Randall reminded Marjorie of herself when she was an enthusiastic neophyte in the corporate world. That world eventually stomped the enthusiasm out of her, though, with all of its rules and procedures, and she always wondered what would have happened if she'd been more resistant. She viewed her intercessions with Randall as protecting him from also being stomped into compliance, as safeguarding his ability to express his creativity and earn recognition for his talents.
She saw herself as Randall's mentor, the guide who would lead him through the entanglements of the corporate jungle. Marjorie failed to see that Randall made different, and more serious, mistakes than she had made when she was a novice publicist. And she failed to see that Randall was not a good fit for the company, and perhaps not for PR writing at all. He had talent, certainly, but he wasn't applying it in ways that would help his abilities broaden and grow.

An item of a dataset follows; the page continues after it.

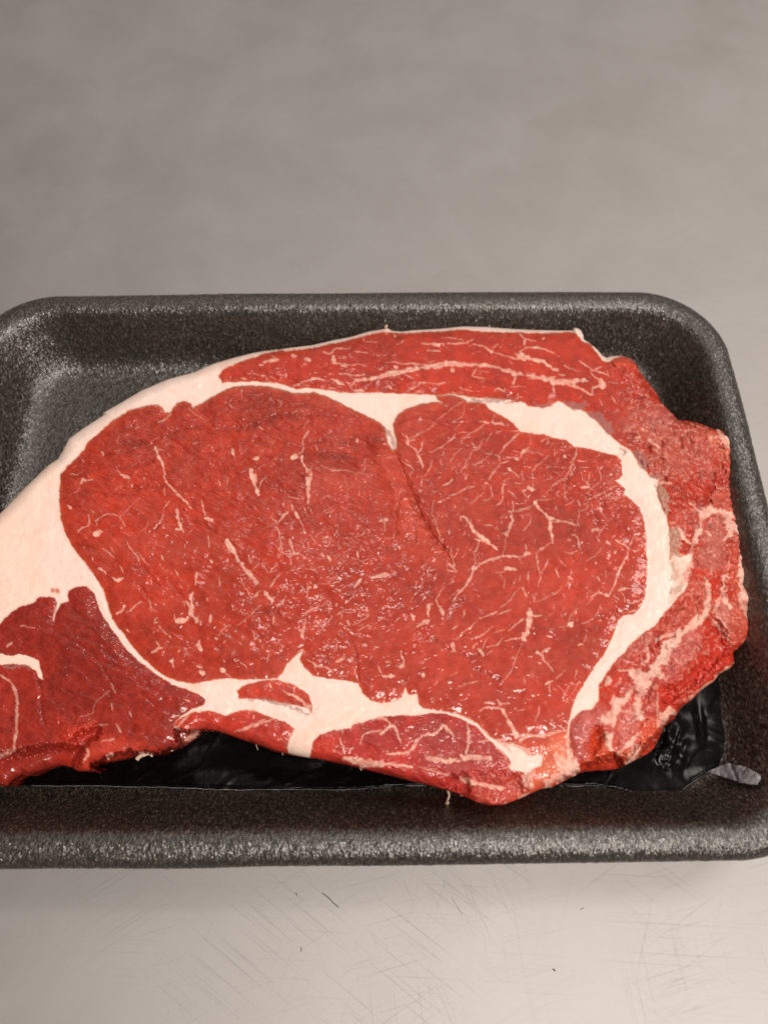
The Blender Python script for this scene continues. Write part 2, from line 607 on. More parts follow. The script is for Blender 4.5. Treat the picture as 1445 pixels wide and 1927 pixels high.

However noble Marjorie's intentions, in truth she wasn't so much “saving” Randall as she was salvaging her own ego. Ultimately, her actions were about herself, not about him. And in the end, she was the one who still had a job, although the situation reflected poorly on her as a manager.
Employees are adults, and they need you to treat them as such. They need you to offer guidance on how to do things correctly, efficiently, and in keeping with company policies. They don't really benefit when you do things for them. This teaches them that there are no consequences associated with responsibility.